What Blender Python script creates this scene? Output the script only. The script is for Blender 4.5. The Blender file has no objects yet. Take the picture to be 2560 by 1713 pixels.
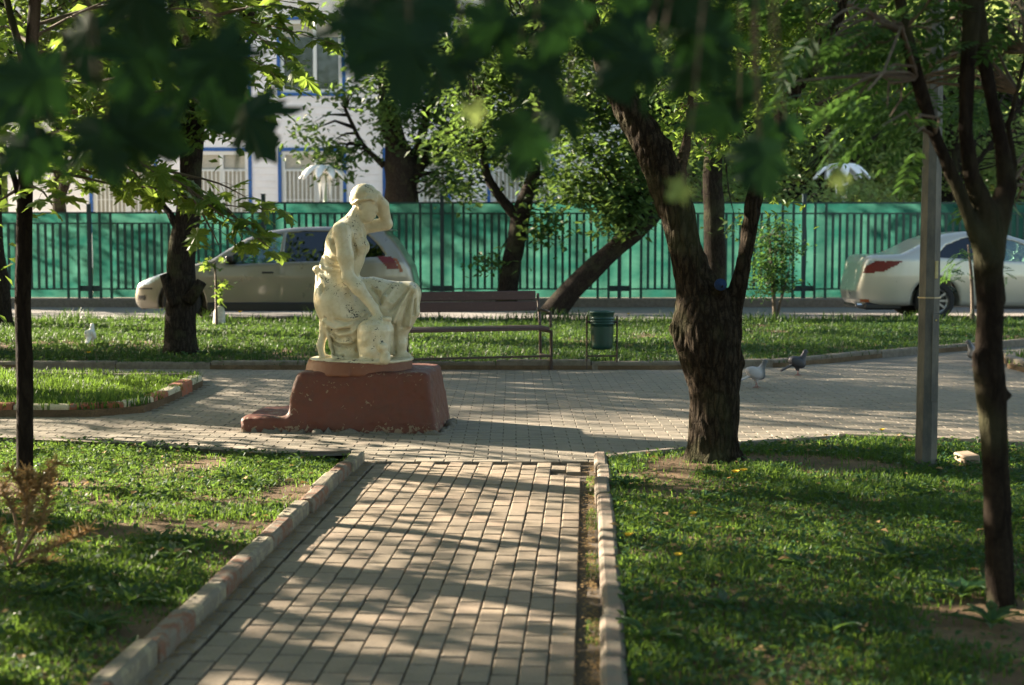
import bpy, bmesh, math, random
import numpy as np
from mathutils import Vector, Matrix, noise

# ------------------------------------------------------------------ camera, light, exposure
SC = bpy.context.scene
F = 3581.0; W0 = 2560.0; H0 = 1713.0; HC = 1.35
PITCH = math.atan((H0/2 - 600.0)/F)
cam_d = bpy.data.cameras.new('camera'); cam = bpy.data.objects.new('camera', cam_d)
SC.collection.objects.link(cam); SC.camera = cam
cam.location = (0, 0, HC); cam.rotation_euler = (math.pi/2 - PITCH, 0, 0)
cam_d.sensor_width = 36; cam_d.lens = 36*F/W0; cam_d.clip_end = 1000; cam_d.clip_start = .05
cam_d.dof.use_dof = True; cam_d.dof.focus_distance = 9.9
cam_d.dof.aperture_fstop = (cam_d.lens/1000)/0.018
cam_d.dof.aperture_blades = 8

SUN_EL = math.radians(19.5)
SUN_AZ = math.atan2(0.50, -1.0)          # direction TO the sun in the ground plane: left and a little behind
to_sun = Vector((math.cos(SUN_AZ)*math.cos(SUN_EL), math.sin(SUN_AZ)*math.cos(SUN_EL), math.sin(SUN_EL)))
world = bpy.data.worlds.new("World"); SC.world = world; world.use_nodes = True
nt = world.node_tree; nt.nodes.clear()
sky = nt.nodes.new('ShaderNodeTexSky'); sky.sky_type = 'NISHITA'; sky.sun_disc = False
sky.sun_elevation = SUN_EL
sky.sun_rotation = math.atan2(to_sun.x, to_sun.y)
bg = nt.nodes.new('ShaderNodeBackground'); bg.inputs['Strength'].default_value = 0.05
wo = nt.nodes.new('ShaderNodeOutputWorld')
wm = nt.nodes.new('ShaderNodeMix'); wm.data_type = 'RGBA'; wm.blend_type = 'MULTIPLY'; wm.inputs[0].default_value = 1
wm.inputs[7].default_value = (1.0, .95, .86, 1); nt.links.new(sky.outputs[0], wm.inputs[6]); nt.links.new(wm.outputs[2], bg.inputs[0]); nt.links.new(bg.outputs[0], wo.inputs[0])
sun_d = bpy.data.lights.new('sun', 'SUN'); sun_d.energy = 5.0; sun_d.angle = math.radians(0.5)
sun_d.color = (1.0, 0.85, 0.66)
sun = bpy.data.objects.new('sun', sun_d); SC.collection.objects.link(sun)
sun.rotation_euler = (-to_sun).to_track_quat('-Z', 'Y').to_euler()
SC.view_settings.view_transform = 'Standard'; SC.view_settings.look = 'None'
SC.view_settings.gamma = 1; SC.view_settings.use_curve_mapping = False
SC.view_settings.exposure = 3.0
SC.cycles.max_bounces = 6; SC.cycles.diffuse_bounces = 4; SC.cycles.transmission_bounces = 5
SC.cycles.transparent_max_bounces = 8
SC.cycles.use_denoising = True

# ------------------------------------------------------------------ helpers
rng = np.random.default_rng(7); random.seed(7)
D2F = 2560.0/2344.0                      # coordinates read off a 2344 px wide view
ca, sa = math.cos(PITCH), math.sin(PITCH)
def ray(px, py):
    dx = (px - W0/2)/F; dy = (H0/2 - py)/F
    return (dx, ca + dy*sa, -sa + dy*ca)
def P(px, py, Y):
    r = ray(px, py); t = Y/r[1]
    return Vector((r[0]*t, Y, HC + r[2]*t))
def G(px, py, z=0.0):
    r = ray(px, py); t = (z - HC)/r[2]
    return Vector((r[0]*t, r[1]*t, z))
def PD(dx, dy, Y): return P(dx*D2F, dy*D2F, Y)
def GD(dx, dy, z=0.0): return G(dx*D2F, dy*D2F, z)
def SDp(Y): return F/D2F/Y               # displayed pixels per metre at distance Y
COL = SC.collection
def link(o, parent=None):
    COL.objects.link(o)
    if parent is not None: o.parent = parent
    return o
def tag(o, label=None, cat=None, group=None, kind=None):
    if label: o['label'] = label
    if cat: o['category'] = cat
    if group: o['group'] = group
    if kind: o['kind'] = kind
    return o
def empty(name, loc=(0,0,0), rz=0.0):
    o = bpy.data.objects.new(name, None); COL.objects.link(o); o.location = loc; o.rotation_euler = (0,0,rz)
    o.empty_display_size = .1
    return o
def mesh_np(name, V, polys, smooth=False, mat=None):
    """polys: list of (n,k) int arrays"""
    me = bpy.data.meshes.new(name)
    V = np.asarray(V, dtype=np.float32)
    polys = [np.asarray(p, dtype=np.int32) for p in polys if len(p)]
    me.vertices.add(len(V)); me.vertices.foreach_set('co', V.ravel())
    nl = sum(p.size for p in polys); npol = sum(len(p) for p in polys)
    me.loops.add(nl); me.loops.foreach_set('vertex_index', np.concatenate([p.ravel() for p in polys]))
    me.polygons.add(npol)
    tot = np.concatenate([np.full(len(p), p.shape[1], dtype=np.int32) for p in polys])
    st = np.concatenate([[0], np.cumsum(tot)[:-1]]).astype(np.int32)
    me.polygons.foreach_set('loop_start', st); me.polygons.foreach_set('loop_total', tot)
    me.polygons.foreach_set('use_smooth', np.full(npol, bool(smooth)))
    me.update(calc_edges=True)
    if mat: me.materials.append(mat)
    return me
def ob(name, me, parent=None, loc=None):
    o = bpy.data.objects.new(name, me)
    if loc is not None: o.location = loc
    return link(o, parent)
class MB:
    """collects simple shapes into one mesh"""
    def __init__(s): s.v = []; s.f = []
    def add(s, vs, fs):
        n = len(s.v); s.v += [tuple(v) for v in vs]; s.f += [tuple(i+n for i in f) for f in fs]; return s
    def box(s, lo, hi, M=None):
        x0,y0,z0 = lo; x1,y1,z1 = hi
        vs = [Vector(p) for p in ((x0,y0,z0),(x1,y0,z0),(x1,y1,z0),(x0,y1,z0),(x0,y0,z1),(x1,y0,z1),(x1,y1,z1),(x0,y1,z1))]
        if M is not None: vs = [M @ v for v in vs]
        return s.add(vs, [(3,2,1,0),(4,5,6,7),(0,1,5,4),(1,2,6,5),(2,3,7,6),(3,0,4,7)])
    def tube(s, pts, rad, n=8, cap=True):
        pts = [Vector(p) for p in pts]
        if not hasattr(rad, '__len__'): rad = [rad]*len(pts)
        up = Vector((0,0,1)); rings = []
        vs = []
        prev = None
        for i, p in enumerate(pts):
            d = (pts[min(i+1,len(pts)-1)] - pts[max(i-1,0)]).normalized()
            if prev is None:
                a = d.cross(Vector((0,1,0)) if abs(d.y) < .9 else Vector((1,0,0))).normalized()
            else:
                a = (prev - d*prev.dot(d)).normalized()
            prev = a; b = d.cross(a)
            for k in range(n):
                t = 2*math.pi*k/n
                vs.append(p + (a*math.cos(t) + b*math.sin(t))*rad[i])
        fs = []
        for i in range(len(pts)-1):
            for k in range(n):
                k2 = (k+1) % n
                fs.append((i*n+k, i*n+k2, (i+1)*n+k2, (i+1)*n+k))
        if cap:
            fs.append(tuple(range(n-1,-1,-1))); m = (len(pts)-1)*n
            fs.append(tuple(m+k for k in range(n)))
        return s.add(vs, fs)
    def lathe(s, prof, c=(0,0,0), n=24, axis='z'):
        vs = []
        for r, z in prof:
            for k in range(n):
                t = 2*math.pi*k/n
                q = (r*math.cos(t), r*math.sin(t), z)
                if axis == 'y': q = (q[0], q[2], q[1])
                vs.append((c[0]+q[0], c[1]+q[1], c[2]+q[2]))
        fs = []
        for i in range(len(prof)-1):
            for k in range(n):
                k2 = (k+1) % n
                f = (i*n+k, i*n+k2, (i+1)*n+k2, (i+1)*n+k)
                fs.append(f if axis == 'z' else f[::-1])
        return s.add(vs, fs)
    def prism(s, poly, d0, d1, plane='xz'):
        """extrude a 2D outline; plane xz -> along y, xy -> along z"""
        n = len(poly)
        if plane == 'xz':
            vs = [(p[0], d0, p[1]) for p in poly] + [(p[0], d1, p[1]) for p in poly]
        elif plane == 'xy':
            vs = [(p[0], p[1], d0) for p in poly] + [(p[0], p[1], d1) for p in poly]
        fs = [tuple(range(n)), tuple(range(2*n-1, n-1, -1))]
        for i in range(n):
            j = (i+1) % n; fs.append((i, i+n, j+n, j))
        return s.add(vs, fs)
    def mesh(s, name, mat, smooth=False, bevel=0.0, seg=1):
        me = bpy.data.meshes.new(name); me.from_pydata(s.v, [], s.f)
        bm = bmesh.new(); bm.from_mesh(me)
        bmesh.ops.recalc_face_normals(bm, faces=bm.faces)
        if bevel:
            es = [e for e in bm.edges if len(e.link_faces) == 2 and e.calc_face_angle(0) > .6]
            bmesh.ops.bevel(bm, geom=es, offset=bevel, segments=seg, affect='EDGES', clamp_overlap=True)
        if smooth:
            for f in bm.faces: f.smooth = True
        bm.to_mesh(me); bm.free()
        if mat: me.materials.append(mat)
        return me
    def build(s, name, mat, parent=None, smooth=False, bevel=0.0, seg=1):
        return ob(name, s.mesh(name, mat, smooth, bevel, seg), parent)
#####
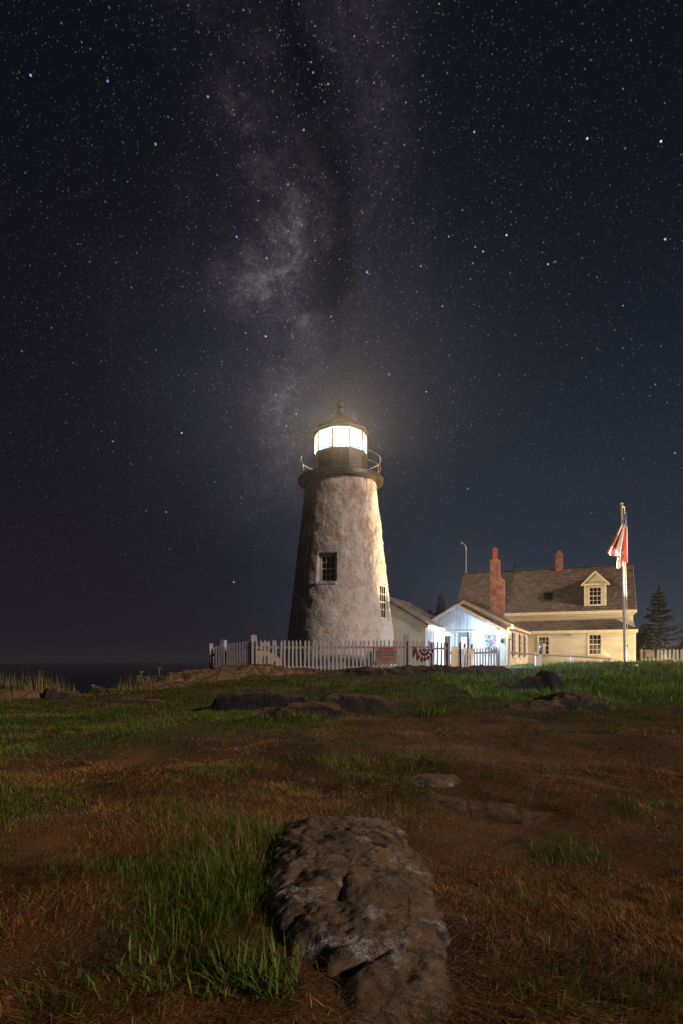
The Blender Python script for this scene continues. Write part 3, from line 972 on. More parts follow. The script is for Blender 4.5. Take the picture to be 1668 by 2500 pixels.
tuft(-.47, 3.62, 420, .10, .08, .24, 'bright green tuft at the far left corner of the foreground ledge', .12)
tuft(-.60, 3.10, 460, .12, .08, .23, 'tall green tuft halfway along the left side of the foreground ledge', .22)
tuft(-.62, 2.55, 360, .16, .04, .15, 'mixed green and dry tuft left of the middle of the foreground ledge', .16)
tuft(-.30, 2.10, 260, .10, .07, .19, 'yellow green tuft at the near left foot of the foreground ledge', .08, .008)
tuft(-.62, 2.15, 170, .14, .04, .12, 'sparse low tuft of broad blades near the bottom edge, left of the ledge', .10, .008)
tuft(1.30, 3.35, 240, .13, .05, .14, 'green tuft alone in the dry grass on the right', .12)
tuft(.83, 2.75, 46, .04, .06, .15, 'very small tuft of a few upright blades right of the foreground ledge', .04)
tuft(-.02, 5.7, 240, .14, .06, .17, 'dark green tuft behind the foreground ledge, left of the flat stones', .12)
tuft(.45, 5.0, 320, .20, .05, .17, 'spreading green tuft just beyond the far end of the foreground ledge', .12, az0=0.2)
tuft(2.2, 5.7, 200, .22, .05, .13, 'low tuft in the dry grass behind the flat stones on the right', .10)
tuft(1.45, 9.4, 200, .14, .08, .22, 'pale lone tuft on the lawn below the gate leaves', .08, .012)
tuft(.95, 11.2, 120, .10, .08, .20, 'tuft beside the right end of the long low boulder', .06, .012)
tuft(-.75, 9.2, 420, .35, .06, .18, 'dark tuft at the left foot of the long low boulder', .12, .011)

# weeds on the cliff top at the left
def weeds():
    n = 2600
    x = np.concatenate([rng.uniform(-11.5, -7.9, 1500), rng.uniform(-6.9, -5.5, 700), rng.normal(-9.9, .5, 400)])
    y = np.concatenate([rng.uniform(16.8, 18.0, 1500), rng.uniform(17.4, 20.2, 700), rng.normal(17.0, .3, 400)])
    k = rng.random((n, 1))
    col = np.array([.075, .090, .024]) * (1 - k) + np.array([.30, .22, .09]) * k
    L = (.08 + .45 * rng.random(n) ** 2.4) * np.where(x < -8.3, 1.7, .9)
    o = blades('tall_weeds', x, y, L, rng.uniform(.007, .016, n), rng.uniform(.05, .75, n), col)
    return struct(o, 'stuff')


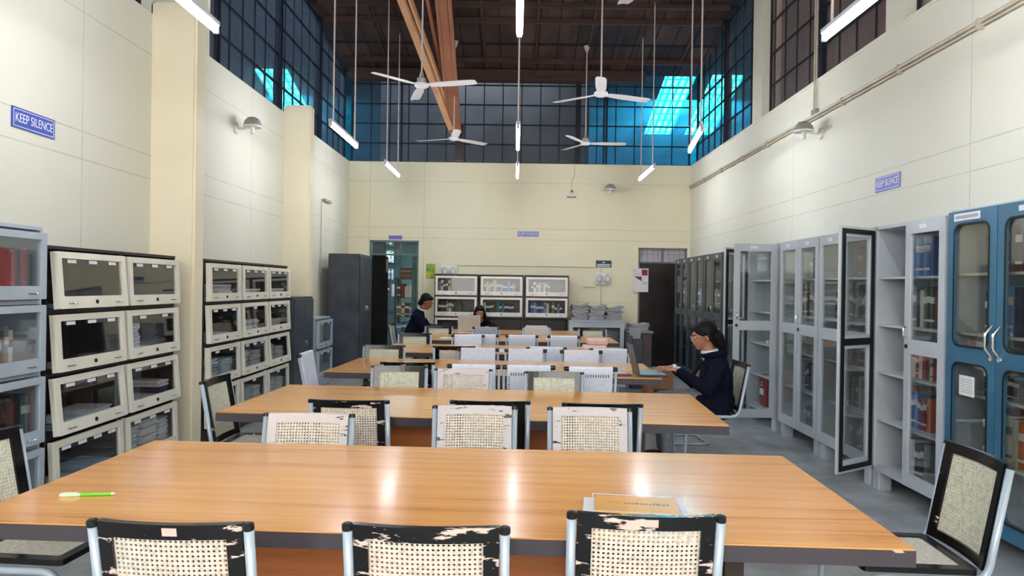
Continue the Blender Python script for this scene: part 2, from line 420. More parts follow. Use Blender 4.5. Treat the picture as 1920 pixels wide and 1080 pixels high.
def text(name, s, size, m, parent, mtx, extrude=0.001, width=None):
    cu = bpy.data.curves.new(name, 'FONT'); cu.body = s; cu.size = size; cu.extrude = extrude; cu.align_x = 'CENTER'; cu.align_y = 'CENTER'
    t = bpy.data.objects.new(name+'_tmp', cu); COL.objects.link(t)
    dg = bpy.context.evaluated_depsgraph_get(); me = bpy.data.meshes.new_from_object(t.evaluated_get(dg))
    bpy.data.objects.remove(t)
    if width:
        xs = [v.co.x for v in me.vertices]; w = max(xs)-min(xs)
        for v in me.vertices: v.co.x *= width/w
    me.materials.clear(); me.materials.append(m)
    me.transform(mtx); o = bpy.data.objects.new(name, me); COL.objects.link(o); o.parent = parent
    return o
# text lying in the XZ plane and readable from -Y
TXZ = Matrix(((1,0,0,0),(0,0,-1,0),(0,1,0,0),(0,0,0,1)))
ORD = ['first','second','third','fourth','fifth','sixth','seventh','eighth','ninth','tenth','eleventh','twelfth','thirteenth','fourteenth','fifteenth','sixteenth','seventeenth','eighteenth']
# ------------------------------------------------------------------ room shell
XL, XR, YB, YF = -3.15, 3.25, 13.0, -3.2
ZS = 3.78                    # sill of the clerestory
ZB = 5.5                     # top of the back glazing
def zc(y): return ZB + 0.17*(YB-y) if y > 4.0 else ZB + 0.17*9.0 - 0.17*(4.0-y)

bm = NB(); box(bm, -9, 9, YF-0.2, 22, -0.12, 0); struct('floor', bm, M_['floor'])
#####
→ **Problem requirements**: Write out word for word the lines above that run from the one with "What Blender Python" to the one with "from mathutils import Vector, Matrix, noise". Include both end lines; exclude the images.

→ **Full output**:
What Blender Python script creates this scene? Output the script only. The script is for Blender 4.5. The Blender file has no objects yet. Take the picture to be 2560 by 1713 pixels.
import bpy, bmesh, math, random
import numpy as np
from mathutils import Vector, Matrix, noise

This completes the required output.